While I agree with the majority that the trial court's order should be affirmed, I must disagree with its decision regarding whether or not the Department of Children and Family Services (DCFS) may be represented by private counsel. I believe it cannot be so represented. The majority fails to deal with this problem, merely stating that there is no violation of section 1-21 of the Juvenile Court Act because the record indicates that special counsel appeared as "co-counsel" with the State's Attorney of Hancock County and that both appeared on behalf of DCFS. However, the record belies this assertion. The State's Attorney, Mr. Corcoran, specifically stated he was not in court on behalf of DCFS. Nor did the State's Attorney participate in the proceeding in any respect. Therefore, the private counsel for DCFS can in no way be considered to be co-counsel with the State's Attorney for DCFS.

The second amended petition for DCFS was filed by private counsel, who did not purport to be anything other than private counsel. Further, the funds to pay the private counsel came from DCFS, not the State's Attorney's office. Under these circumstances, I do not believe that the State's Attorney can be said to have consented to an appointment of private counsel by DCFS.

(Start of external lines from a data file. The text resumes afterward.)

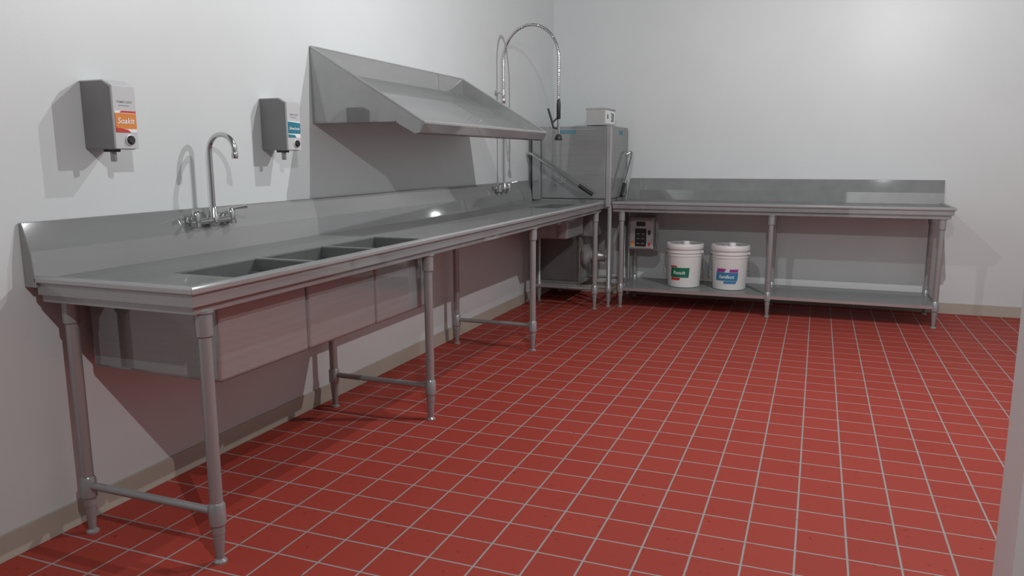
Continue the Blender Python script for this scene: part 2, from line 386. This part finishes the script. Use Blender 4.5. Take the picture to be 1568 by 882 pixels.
lathe('pump_flange',[(.05,0),(.098,.004),(.102,.012),(.102,.034),(.085,.042),(.070,.060),(.048,.066),(.048,.19),(.04,.20)],(.483,6.50,.425),'tube',K,'x',32)
tube('drain_pipe',[(.67,6.50,.425),(.70,6.50,.42),(.715,6.52,.38),(.715,6.55,.02)],.012,'tube',K)
tube('handle_left',[(.05,6.37,1.30),(.03,6.335,1.318),(.045,6.32,1.312),(.12,6.32,1.270),(.50,6.32,1.032),(.60,6.32,.970)],.011,'chrome',K)
tube('handle_left_grip',[(.485,6.32,1.041),(.605,6.32,.967)],.016,'black',K)
tube('handle_right',[(.735,6.99,1.30),(.77,7.0,1.322),(.79,6.975,1.315),(.79,6.93,1.265),(.79,6.63,.995),(.79,6.58,.950)],.011,'chrome',K)
tube('handle_right_grip',[(.79,6.685,1.045),(.79,6.575,.945)],.016,'black',K)
box('timer_box',(.505,6.45,mz+.012),(.668,6.79,1.685),'case',K,bevel=.004)
for i,(x,y) in enumerate(((.52,6.47),(.65,6.47),(.52,6.77),(.65,6.77))):
    lathe('timer_foot_%d'%i,[(.01,0),(.01,.012)],(x,y,mz+.003),'black',K,seg=12)
box('timer_lid',(.500,6.445,1.675),(.674,6.795,1.690),'case',K,bevel=.003)
box('timer_face',(.668,6.465,1.560),(.6705,6.775,1.670),'white',K)
text('timer_text','30',lambda u,v:(.6722,6.69+u,1.615+v),.12,.075,'black',K)
box('timer_led',(.668,6.51,1.60),(.672,6.55,1.635),'green',K)

# ------------------------------------------------------------ controller under table
Cc=parent('chemical_feed_controller',(.92,6.80,.6))
box('back_plate',(.80,6.86,.445),(1.07,6.875,.785),'case',Cc,bevel=.004)
box('case',(.83,6.745,.470),(1.045,6.862,.755),'case',Cc,bevel=.008)
box('front_cover',(.842,6.735,.482),(1.033,6.748,.743),'case',Cc,bevel=.005)
box('display_panel',(.885,6.731,.495),(.985,6.737,.655),'black',Cc,bevel=.002)
box('top_display',(.895,6.731,.675),(.975,6.737,.715),'black',Cc,bevel=.002)
for i in range(3):
    for j in range(2):
        box('display_text_%d_%d'%(i,j),(.900+j*.042,6.7295,.52+i*.042),(.925+j*.042,6.7315,.526+i*.042),'grey',Cc)
box('switch',(1.0,6.728,.60),(1.022,6.737,.64),'black',Cc,bevel=.002)
box('warning_label',(.850,6.733,.50),(.874,6.7355,.54),'orange',Cc)
box('status_label',(1.0,6.733,.50),(1.022,6.7355,.53),'red',Cc)
tube('conduit',[(.80,6.80,.80),(.86,6.80,.815),(1.03,6.80,.815),(1.062,6.80,.79),(1.062,6.80,.50),(1.04,6.80,.46)],.007,'tube',Cc)
tube('feed_pipe',[(.815,6.80,.80),(.815,6.80,.20)],.009,'tube',Cc)

# ------------------------------------------------------------ buckets
def bucket(x,y,kind):
    z=.179
    b=parent('plastic_bucket',(x,y,z))
    lathe('pail',[(.126,0),(.133,.004),(.135,.012),(.146,.265),(.150,.267),(.150,.275),(.146,.277),(.147,.292),(.154,.294),(.154,.302),(.148,.304),(.149,.325),(.149,.345)],(x,y,z),'plastic',b,seg=48)
    lathe('lid',[(.150,.326),(.158,.328),(.160,.342),(.158,.366),(.153,.372),(.146,.372),(.142,.360),(.06,.360),(.055,.366),(.045,.366)],(x,y,z),'plastic',b,seg=48)
    lathe('lid_cap',[(.030,.360),(.030,.388),(.026,.394)],(x+.02,y-.05,z),'plastic',b,seg=24)
    tube('bail_handle',[(x+.157,y-.005,z+.30),(x+.168,y-.005,z+.23),(x+.164,y+.02,z+.15),(x+.10,y+.125,z+.13),(x,y+.165,z+.13),(x-.10,y+.125,z+.13),(x-.164,y+.02,z+.15),(x-.168,y-.005,z+.23),(x-.157,y-.005,z+.30)],.003,'tube',b,seg=8)
    for s in (-1,1): lathe('ear_%d'%(s+1),[(.014,-.004),(.014,.010)],(x+s*.150,y,z+.298),'plastic',b,'x',16)
    def R(zz): return .135+(.011)*(zz-.012)/.253
    def patch(nm,u0,u1,z0,z1,mat,off,sk=0.0):
        bm=bmesh.new(); n=14; A=[];B=[]
        for i in range(n+1):
            t=i/n
            for (zz,arr,s) in ((z0,A,0),(z1,B,sk)):
                u=u0+(u1-u0)*t+s; a=math.radians(-93)+u/.142; r=R(zz)+off
                arr.append(bm.verts.new((x+r*math.cos(a),y+r*math.sin(a),z+zz)))
        for i in range(n): bm.faces.new((A[i],A[i+1],B[i+1],B[i]))
        finish(bm,nm,mat,b)
    def tx(nm,s,uc,zc,w,h,mat):
        def fn(u,v):
            a=math.radians(-93)+(uc+u)/.142; zz=zc+v; r=R(zz)+.0022
            return (x+r*math.cos(a),y+r*math.sin(a),z+zz)
        text(nm,s,fn,w,h,mat,b,.2)
    if kind==0:
        patch('label_band',-.095,.070,.088,.172,'green',.0012,.006)
        patch('label_stripe_low',-.095,-.01,.064,.085,'red',.0012,.01)
        patch('label_stripe_high',-.095,-.03,.175,.188,'red',.0012)
        tx('label_text','Result',-.012,.130,.105,.038,'white')
    else:
        patch('label_band',-.10,.09,.080,.150,'blue',.0012,.006)
        patch('label_stripe_low',-.03,.075,.056,.077,'blue',.0012,.01)
        patch('label_stripe_high',-.095,-.02,.153,.182,'pink',.0012,.015)
        patch('label_stripe_side',.02,.09,.153,.178,'pink',.0012,.005)
        tx('label_text','Sanifect',-.003,.115,.13,.036,'white')
bucket(1.335,6.665,0)
bucket(1.715,6.665,1)

# ------------------------------------------------------------ lights
def lamp(x,y,z,w):
    l=bpy.data.lights.new('ceiling_light','POINT'); l.energy=w; l.shadow_soft_size=.012
    o=bpy.data.objects.new('ceiling_light',l); o.location=(x,y,z); sc.collection.objects.link(o)
lamp(2.44,.42,2.61,118)
lamp(3.1,4.2,2.8,158)
lamp(1.4,3.4,2.7,56)
w=bpy.data.worlds.new('world'); sc.world=w; w.use_nodes=True
w.node_tree.nodes['Background'].inputs[0].default_value=(.95,.985,1,1)
w.node_tree.nodes['Background'].inputs[1].default_value=.13

# ------------------------------------------------------------ camera
f,th,ps,ro=1178.04,.1685,.3764,-.0032
Fw=Vector((-math.sin(ps)*math.cos(th),math.cos(ps)*math.cos(th),-math.sin(th)))
R=Vector((math.cos(ps),math.sin(ps),0)); U=R.cross(Fw)
R2=R*math.cos(ro)+U*math.sin(ro); U2=-R*math.sin(ro)+U*math.cos(ro)
cd=bpy.data.cameras.new('camera'); cd.sensor_width=36; cd.lens=36*f/1568; cd.clip_start=.05
co=bpy.data.objects.new('camera',cd); sc.collection.objects.link(co)
mt=Matrix((R2,U2,-Fw)).transposed().to_4x4(); mt.translation=Vector((2.3705,0,1.28)); co.matrix_world=mt
sc.camera=co
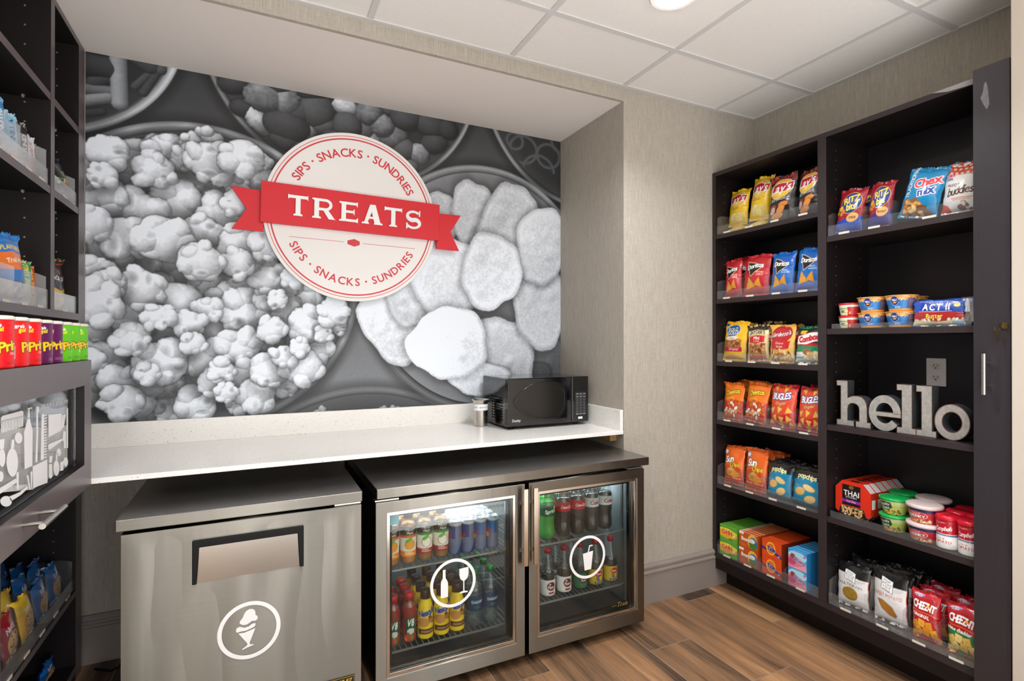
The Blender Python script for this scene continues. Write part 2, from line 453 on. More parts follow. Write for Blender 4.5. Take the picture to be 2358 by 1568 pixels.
def lab_cyl(art, prof, arc=150, nth=110, nz=60, base=None, face=0.0, squash=1.0):
    """surface of revolution with art wrapped on the front; prof=[(r,z)] ; returns grid arrays"""
    pr = np.array(prof, float); L = np.r_[0, np.cumsum(np.hypot(np.diff(pr[:, 0]), np.diff(pr[:, 1])))]
    q = np.linspace(0, L[-1], nz); r = np.interp(q, L, pr[:, 0]); z = np.interp(q, L, pr[:, 1])
    th = np.linspace(0, 2 * PI, nth, endpoint=False); T, R = np.meshgrid(th, r); _, Z = np.meshgrid(th, z)
    P = np.stack([R * np.sin(T + face), -R * np.cos(T + face) * squash, Z], -1)
    Tn = (T + PI) % (2 * PI) - PI; U = Tn / math.radians(arc) + .5; V = (Z - z.min()) / (z.max() - z.min())
    C = art.sample(np.mod(U, 1.0) if base is None else np.clip(U, 0, 1), V)
    if base is not None:
        m = (U < 0) | (U > 1); C = np.where(m[..., None], srgb(base), C)
    return P, C

def carton(key, loc, w, h, d, art, side, top, rz=-PI / 2, label='', group=None, n=64, name='detergent_box', cat='box', bev=True, sideart=None):
    """box: local x width, local -y front, local z height, depth d going to +y; loc is the front bottom centre"""
    if key not in _MESH:
        ny = max(6, int(n * h / w)); U, V = np.meshgrid(np.linspace(0, 1, n), np.linspace(0, 1, ny))
        g = [(np.stack([(U - .5) * w, U * 0, V * h], -1), art.sample(U, V))]
        def q(a, b, c, e, col, k=8):
            U, V = np.meshgrid(np.linspace(0, 1, k), np.linspace(0, 1, k)); a, b, c, e = map(np.array, (a, b, c, e))
            P = (a * (1 - U[..., None]) + b * U[..., None]) * (1 - V[..., None]) + (e * (1 - U[..., None]) + c * U[..., None]) * V[..., None]
            C = col.sample(U, V) if isinstance(col, Art) else np.broadcast_to(srgb(col), P.shape)
            g.append((P, C))
        x = w / 2
        q((x, 0, 0), (x, d, 0), (x, d, h), (x, 0, h), side, 24 if isinstance(side, Art) else 4)
        q((-x, d, 0), (-x, 0, 0), (-x, 0, h), (-x, d, h), side, 24 if isinstance(side, Art) else 4)
        q((-x, 0, h), (x, 0, h), (x, d, h), (-x, d, h), top, 24 if isinstance(top, Art) else 4)
        q((-x, d, 0), (x, d, 0), (x, 0, 0), (-x, 0, 0), side if isinstance(side, str) else 'aaaaaa', 2)
        q((x, d, 0), (-x, d, 0), (-x, d, h), (x, d, h), side if isinstance(side, str) else 'aaaaaa', 2)
        me = join_arrays(g); me.materials.append(M_PAPER); _MESH[key] = me
    o = bpy.data.objects.new(name, _MESH[key]); COL.objects.link(o)
    o.location = loc; o.rotation_euler = (0, 0, rz); tag(o, label, cat, group); return o
# ------------------------------------------------------------------ setting
def wallpaper(name='wallpaper'):
    m = bpy.data.materials.new(name); m.use_nodes = True; nt = m.node_tree; N = nt.nodes; L = nt.links; b = N['Principled BSDF']
    g = N.new('ShaderNodeNewGeometry')
    def tx(scale, det):
        mp = N.new('ShaderNodeMapping'); mp.inputs['Scale'].default_value = scale; L.new(g.outputs['Position'], mp.inputs['Vector'])
        t = N.new('ShaderNodeTexNoise'); t.inputs['Scale'].default_value = 1; t.inputs['Detail'].default_value = det; t.inputs['Roughness'].default_value = .7
        L.new(mp.outputs[0], t.inputs['Vector']); return t
    a = tx((420, 420, 14), 2); c = tx((30, 30, 520), 2); e = tx((110, 110, 5), 2)
    m1 = N.new('ShaderNodeMath'); m1.operation = 'MULTIPLY_ADD'; m1.inputs[1].default_value = 0.6; L.new(a.outputs['Fac'], m1.inputs[0])
    m2 = N.new('ShaderNodeMath'); m2.operation = 'MULTIPLY_ADD'; m2.inputs[1].default_value = 0.3; m2.inputs[2].default_value = 0; L.new(c.outputs['Fac'], m2.inputs[0]); L.new(m2.outputs[0], m1.inputs[2])
    m3 = N.new('ShaderNodeMath'); m3.operation = 'MULTIPLY_ADD'; m3.inputs[1].default_value = 0.14; L.new(e.outputs['Fac'], m3.inputs[0]); L.new(m1.outputs[0], m3.inputs[2])
    r = N.new('ShaderNodeValToRGB'); r.color_ramp.elements[0].position = .36; r.color_ramp.elements[0].color = (*srgb('968f84'), 1)
    r.color_ramp.elements[1].position = .70; r.color_ramp.elements[1].color = (*srgb('b9b2a7'), 1); L.new(m3.outputs[0], r.inputs[0])
    L.new(r.outputs[0], b.inputs['Base Color']); b.inputs['Roughness'].default_value = .7; b.inputs['Specular IOR Level'].default_value = .25
    bp = N.new('ShaderNodeBump'); bp.inputs['Strength'].default_value = .25; bp.inputs['Distance'].default_value = .001; L.new(m1.outputs[0], bp.inputs['Height']); L.new(bp.outputs[0], b.inputs['Normal'])
    return m
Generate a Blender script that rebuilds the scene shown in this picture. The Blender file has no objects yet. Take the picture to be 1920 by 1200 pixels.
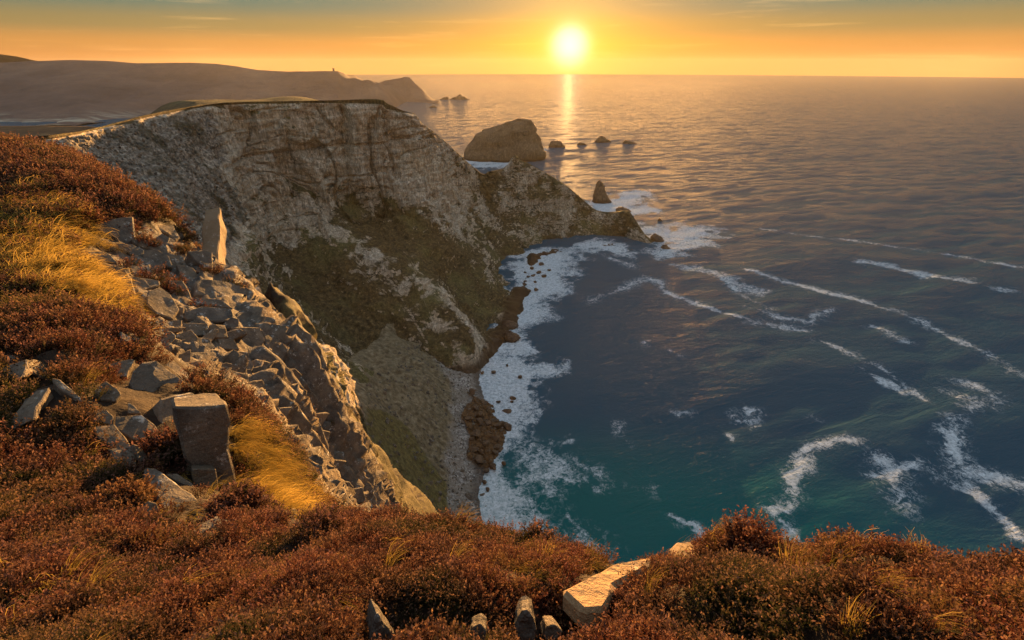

Thus, we are confronted by the question of whether it was proper for DCFS to be represented by private counsel. I believe it was not proper. This case is virtually identical with Environmental Protection Agency v. Pollution Control Board (1977), 69 Ill.2d 394, 372 N.E.2d 50. In that case the court held that the Pollution Control Board could not be represented by private counsel in the absence of appointment of such counsel by the court or the Attorney General and that the appointment must be made for reasons listed in section 6 of "An Act in regard to attorneys general and state's attorneys" (Ill. Rev. Stat. 1975, ch. 14, par. 6). The court reasoned that, under the 1970 Constitution, the Attorney General is "`the law officer of the people, as represented in the State government, and its only legal representation in the courts>.'" (69 Ill.2d 394, 398, quoting Fergus v. Russel (1915), 270 Ill. 304, 337.) Neither the legislature nor the judiciary may deprive the Attorney General of his common law powers under the Constitution. Thus, the court stated, permitting private counsel to represent the Board would deprive or lessen the Attorney General's powers or duties and could not be permitted.

In the instant case, DCFS is a department of the government of the State of Illinois. (Ill. Rev. Stat. 1977, ch. 127, par. 2.) Section 1-21 of the Juvenile Court Act (Ill. Rev. Stat. 1977, ch. 37, par. 701-21) permits the State's Attorney of the county to represent the People in these proceedings. Thus, only the Attorney General or the State's Attorney may represent the department in the absence of special circumstances enumerated in section 6 of "An Act in regard to attorneys general and state's attorneys" (Ill. Rev. Stat. 1977, ch. 14, par. 6). This section states:

"Whenever the attorney general or state's attorney is sick or absent, or unable to attend, or is interested in any cause or proceeding, civil or criminal, which it is or may be his duty to prosecute or defend, the court * * * may appoint some competent attorney to prosecute or defend such cause * * *." Ill. Rev. Stat. 1977, ch. 14, par. 6.

In the instant case, none of the above circumstances are present nor did the Attorney General or State's Attorney consent to special counsel. Therefore, it is clear that DCFS could not be represented by private counsel.

Although DCFS could not be represented by private counsel, I do not believe that this prejudiced appellant and would not reverse the trial court for this reason alone. Therefore, I also vote to affirm the trial court's order.